Les premières pierres d’une loi furent donc posées à l’échelle européenne le 3 juin dernier, avec l’adoption d’une directive établissant la responsabilité solidaire des maîtres d’ouvrage et des donneurs d’ordre, ainsi qu’une amende de 2 000 euros pour chaque salarié détaché non déclaré à l’inspection du travail. Autre mesure symbolique : la création d’une « liste noire » regroupant les entreprises saisies pour travail illégal. Ces dernières se verront privées de toute aide publique pendant cinq ans et recevront une amende de 100 000€ en cas de récidive.
A la demande de la Fédération française du bâtiment, François Rebsamen dit aujourd’hui vouloir aller plus loin avec la constitution d’ « unités régionales spécialisées » de l’inspection du travail, visant à renforcer les contrôles.
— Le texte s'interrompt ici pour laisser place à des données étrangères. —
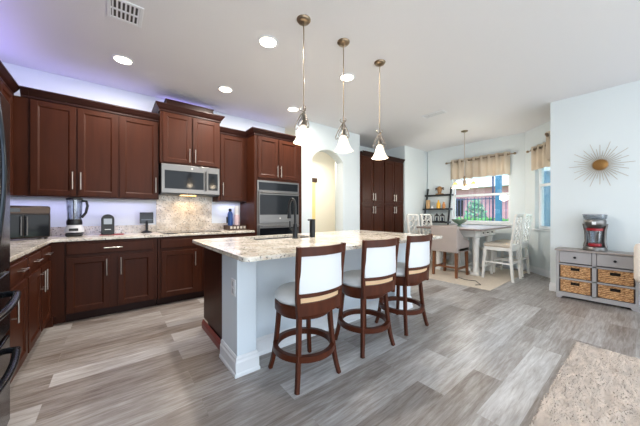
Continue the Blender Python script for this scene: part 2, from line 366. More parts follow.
# ------------------------------------------------------------------ cabinets (local: front faces -y at y=0, x to the right, z up)
def pull(parent, x, z, L, vert=True, mat=nickel, y=-.02):
    m = MB(); h = L / 2
    if vert:
        m.tube([(x, y - .03, z - h), (x, y - .03, z + h)], .006, 10)
        for k in (-.7, .7): m.cyl((x, y, z + k * h), (x, y - .03, z + k * h), .004)
    else:
        m.tube([(x - h, y - .03, z), (x + h, y - .03, z)], .006, 10)
        for k in (-.7, .7): m.cyl((x + k * h, y, z), (x + k * h, y - .03, z), .004)
    return m.build('handle', mat, parent, 40)
def door(parent, x0, x1, z0, z1, mat=cherry, hx=None, hz=None, hl=.13, name='door', vert=True, fw=.055):
    m = MB(); g = .0025; x0 += g; x1 -= g; z0 += g; z1 -= g
    m.box(x0, -.02, z0, x0 + fw, 0, z1, .002); m.box(x1 - fw, -.02, z0, x1, 0, z1, .002)
    m.box(x0 + fw, -.02, z0, x1 - fw, 0, z0 + fw, .002); m.box(x0 + fw, -.02, z1 - fw, x1 - fw, 0, z1, .002)
    a, b, c, d = x0 + fw, x1 - fw, z0 + fw, z1 - fw; w = .012   # sloped bead then recessed panel
    for P in (((a, c), (b, c), (b - w, c + w), (a + w, c + w)), ((b, c), (b, d), (b - w, d - w), (b - w, c + w)), ((b, d), (a, d), (a + w, d - w), (b - w, d - w)), ((a, d), (a, c), (a + w, c + w), (a + w, d - w))):
        m.quad((P[0][0], -.017, P[0][1]), (P[1][0], -.017, P[1][1]), (P[2][0], -.009, P[2][1]), (P[3][0], -.009, P[3][1]))
    m.box(a + w - .001, -.009, c + w - .001, b - w + .001, 0, d - w + .001)
    o = m.build(name, mat, parent)
    if hx is not None: pull(o, hx, hz, hl, vert)
    return o
def slab_drawer(parent, x0, x1, z0, z1, mat=cherry, hl=.14):
    m = MB(); g = .0025; m.box(x0 + g, -.02, z0 + g, x1 - g, 0, z1 - g, .006)
    o = m.build('drawer', mat, parent); pull(o, (x0 + x1) / 2, (z0 + z1) / 2, hl, False); return o
CROWN = [(0, 0), (-.012, 0), (-.012, .02), (-.03, .04), (-.052, .075), (-.058, .08), (-.058, .095), (.0, .095)]
def crown(parent, x0, x1, z, dep, left=False, right=False, mat=cherry_dark, ret=None):
    ret = ret or dep
    m = MB(); xl = x0 - (.058 if left else 0); xr = x1 + (.058 if right else 0)
    # swept along x with mitred ends
    A = []; B = []
    for (y, zz) in CROWN:
        A.append(m.bm.verts.new((x0 + (y if left else 0), y, z + zz))); B.append(m.bm.verts.new((x1 - (y if right else 0), y, z + zz)))
    n = len(CROWN)
    for i in range(n - 1): m.bm.faces.new((A[i], A[i + 1], B[i + 1], B[i]))
    for flag, x, R, sg in ((left, x0, A, 1), (right, x1, B, -1)):
        if flag:
            C = [m.bm.verts.new((x + sg * y, ret, z + zz)) for (y, zz) in CROWN]
            for i in range(n - 1): m.bm.faces.new((R[i], R[i + 1], C[i + 1], C[i]))
    m.box(x0, .0, z, x1, dep, z + .09)
    return m.build('crown', mat, parent)
def wall_cabinet(label, loc, rz, w, z0, z1, dep, doors, hz, cl=False, cr=False, group='dark cherry wall cabinets', name='wall_cabinet', hl=.2, gap=0):
    t = thing(name, label, 'cabinet', (loc[0], loc[1], 0), rz, group)
    MB().box(.001, 0, z0, w - .001, dep, z1).build('body', cherry, t)
    n = len(doors)
    for (a, b, side) in doors:
        hx = None if side is None else (b - .03 if side == 'r' else a + .03)
        door(t, a, b, z0 + .012, z1 - .012, hx=hx, hz=hz, hl=hl)
    crown(t, 0, w, z1, dep, cl, cr)
    return t
UF = 4.16; UZ0, UZ1 = 1.375, 2.435
wall_cabinet('two-door cherry wall cabinet above the blender and coffee maker', (-.72, UF), 0, .767, UZ0, UZ1, .318, [(.01, .375, 'r'), (.385, .755, 'l')], 1.565)
wall_cabinet('single-door cherry wall cabinet left of the microwave', (.047, UF), 0, .435, UZ0, UZ1, .318, [(.01, .425, 'r')], 1.565)
wall_cabinet('single-door cherry wall cabinet between microwave and tall oven cabinet', (1.275, UF), 0, .465, UZ0, UZ1, .318, [(.03, .43, 'l')], 1.565)
t = wall_cabinet('raised cherry cabinet above the microwave with stepped crown', (.485, 4.07), 0, .785, 1.87, 2.57, .408, [(.03, .385, 'r'), (.4, .755, 'l')], 2.0, True, True, hl=.19)
m = MB(); m.box(.08, .06, 2.66, .705, .38, 2.77, .003); m.box(.07, .05, 2.755, .715, .39, 2.77, .003); m.build('top_riser', cherry_dark, t)
# corner filler and left run (front faces +X -> rotate +90 deg: local x -> world +Y)
t = wall_cabinet('two-door cherry wall cabinet on the left wall above the toaster oven', (-.84, 3.28), PI / 2, .88, UZ0, UZ1, .287, [(.03, .43, 'r'), (.44, .80, 'l')], 1.565)
t = wall_cabinet('cherry wall cabinet on the left wall beside the refrigerator', (-.84, 2.40), PI / 2, .88, UZ0, UZ1, .287, [(.02, .435, 'r'), (.445, .86, 'l')], 1.565)
m = MB(); m.box(-1.128, 4.163, UZ0, -.722, 4.477, UZ1); m.box(-.84, 4.162, UZ0, -.722, 4.17, UZ1)
o = tag(m.build('corner_cabinet', cherry), 'plain cherry corner filler between the left and back wall cabinets', 'cabinet')
MB().prism([(4.16 + y, UZ1 + z) for y, z in CROWN] + [(4.4, UZ1 + .095), (4.4, UZ1)], 'x', -.781, -.7205).build('crown', cherry_dark, o)
# base cabinets
BF = 3.87
def base_cabinet(label, loc, rz, w, fronts, dep=.6, group='dark cherry base cabinets', name='base_cabinet'):
    t = thing(name, label, 'cabinet', (loc[0], loc[1], 0), rz, group)
    MB().box(.001, 0, .1, w - .001, dep, .882).build('body', cherry, t)
    MB().box(.001, .07, 0, w - .001, dep, .1).build('toe_kick', cherry_dark, t)
    for f in fronts: f(t)
    return t
def doors2(a, b, c, h=.575):
    def f(t):
        door(t, a, b, .112, .70, hx=b - .03, hz=h, hl=.19); door(t, b + .07, c, .112, .70, hx=b + .10, hz=h, hl=.2)
    return f
base_cabinet('wide cherry base cabinet with one long drawer below the coffee maker', (-.41, BF), 0, .84, [lambda t: slab_drawer(t, .01, .80, .735, .855, hl=.17), doors2(.01, .375, .80)])
base_cabinet('cherry base cabinet under the cooktop with plain false drawer front', (.435, BF), 0, .97,
             [lambda t: MB().box(.03, -.02, .738, .95, 0, .852, .006).build('drawer', cherry, t), doors2(.035, .465, .95)])
base_cabinet('narrow cherry base cabinet beside the tall oven cabinet', (1.407, BF), 0, .33, [lambda t: slab_drawer(t, .02, .31, .735, .855), lambda t: door(t, .02, .31, .112, .70, hx=.28, hz=.6, hl=.19)])
tag(MB().box(-1.128, BF + .001, .1, -.412, 4.47, .882).box(-.53, BF - .0, .1, -.412, BF + .03, .882).box(-1.128, BF + .07, 0, -.412, 4.47, .1).box(-.6, BF - .01, 0, -.5, BF + .08, .1).build('corner_base_cabinet', cherry), 'blank cherry corner panel between the left and back base cabinets', 'cabinet')
def leftunit(hside):
    def f(t):
        slab_drawer(t, .015, .445, .735, .855); door(t, .015, .445, .112, .70, hx=(.415 if hside == 'r' else .045), hz=.58, hl=.19)
    return f
for y, lab, hs in ((3.395, 'cherry drawer base cabinet on the left wall nearest the corner', 'l'), (2.93, 'middle cherry drawer base cabinet of the three below the toaster oven', 'r'), (2.465, 'cherry drawer base cabinet on the left wall nearest the refrigerator', 'l')):
    base_cabinet(lab, (-.53, y), PI / 2, .46, [leftunit(hs)], .597)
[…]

Afin de faciliter les enquêtes (qui, dans le contexte du détachement, s’étalent sur plusieurs pays), la carte d’identité professionnelle sera élargie à tous les employés du bâtiment. « Si les travailleurs d’un chantier ne possèdent pas cette carte, il y aura une forte suspicion de fraude », estime Jacques Chanut.
Le président de la FFB, Jacques Chanut, s’est montré convaincu par les déclarations du ministre, qui font écho à des plaintes exprimées depuis plus de deux ans par son secteur. M. Rebsamen affirme avoir l’intention de prolonger cette réflexion sur la régulation du travail détaché, et tend donc la main aux représentants des secteurs routiers, agricoles et de la restauration.